Now, however, the full force of American TV, particularly news, is clearer to me. This has happened because I’ve left my ocean sailing and rented a place on land that has a large TV as part of the rental agreement.

It really astounds me what the American public has gradually allowed to become acceptable as programming. I am particularly amazed at the poor quality of news programs.

With the exception of BBC America and PBS, which hold still to a degree to true journalism standards, it more closely resembles action movies than news. All news stations, as a matter of fact, advertise themselves as featuring “action news.”

When did “action” become the defining trait of news? When did showy, glitzy graphics and reporters with wildly-bobbing heads and gyrating bodies replace deeply researched factual news reporting?

It is embarrassing for me to watch TV in America. Only about 10% of the programming approaches what one could describe as intelligently presented.

HBO, History, National Geographic, and a number of other programs strive for quality. There are a fair number of good dramatic programs. The rest is outright circus, vaudeville show-business hype – of the cheapest quality possible. Not even good vaudeville.

The comedians are unquestionably the most honest shows on our TV. Saturday Night Live. Hurrah for them! Comics are the guys who attempt to speak truth to the rich and powerful, those who own and program America’s TV,

When I was stationed in Europe as a young Army officer, I was impressed by how their TV commercials were handled. They were positioned entirely separately from normal content programming. They never interrupted actual programs.

It is common to watch U.S. TV news for two minutes, then to be interrupted with five minutes of commercials. Back to two minute of news, then another five minutes of commercials. And on and on.

The Internet’s about as bad. When you click a news program, you must for each news item first watch a commercial. If a politician’s been shot, you must watch the commercial first. to find out the details.

It is clear how Mr. Trump got elected. He puts on the dadblangdest circus act on TV. Spectacularly creative lunacy parading as governmental leadership. That ever-present frown of his as he spouts words is a work of acting art.

TV broadcasting was my actual major in college. Following U.S. Army Intelligence service, I never worked in it, largely because of its show business antics, because of its obsessive focus on selling something, anything, all the time.

When I studied broadcasting in school, I viewed it as the greatest educational and entertainment invention ever. I foresaw a great future for it. I was sure it would help the American people become the best educated and wisest people in the world.

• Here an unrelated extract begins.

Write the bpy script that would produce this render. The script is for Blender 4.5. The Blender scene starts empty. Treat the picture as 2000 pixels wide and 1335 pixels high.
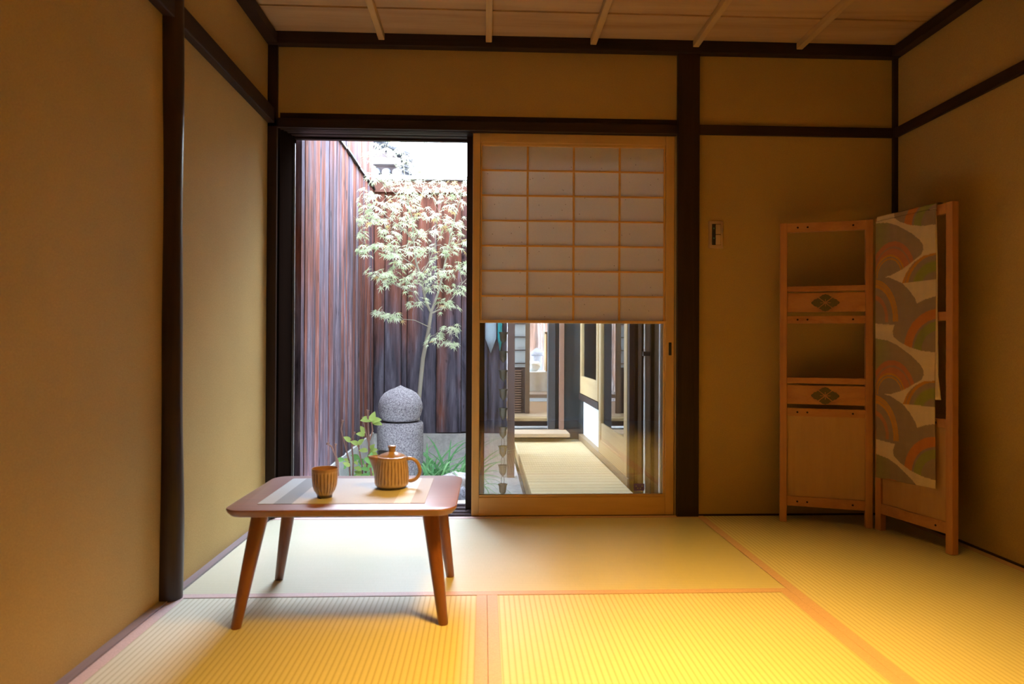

Instead, it has become one of the most prominent causes of the radicalization of America as a violence-obsessed, consuming-addicted nation, apparently mentally divorced from reality, lost in a fantasy world of moving four-color electronic images.

Clearly, I am the one utterly out of touch with America. This is a disturbing revelation for me. I am not sure how to handle it. Having to dodge 90% of all TV in order to find something comfortable to watch is an exhausting experience,

Possibly I may have to return to sea, where from the deck of my boat I can look toward land and simply wonder how my country has became addicted to such a parading electronic charade as its normal perception of life. How it has let this nationalized electronic mental disorder become what is considered reality.

Then, perhaps I should visit a psychologist. Even a psychiatrist! Do you imagine I need mental health counseling? That must be it. Don’t pay any attention to me. I’ll search for a psychiatrist

I’ll seriously look into it. That’s probably the real problem. That’s what I’ll do. I promise.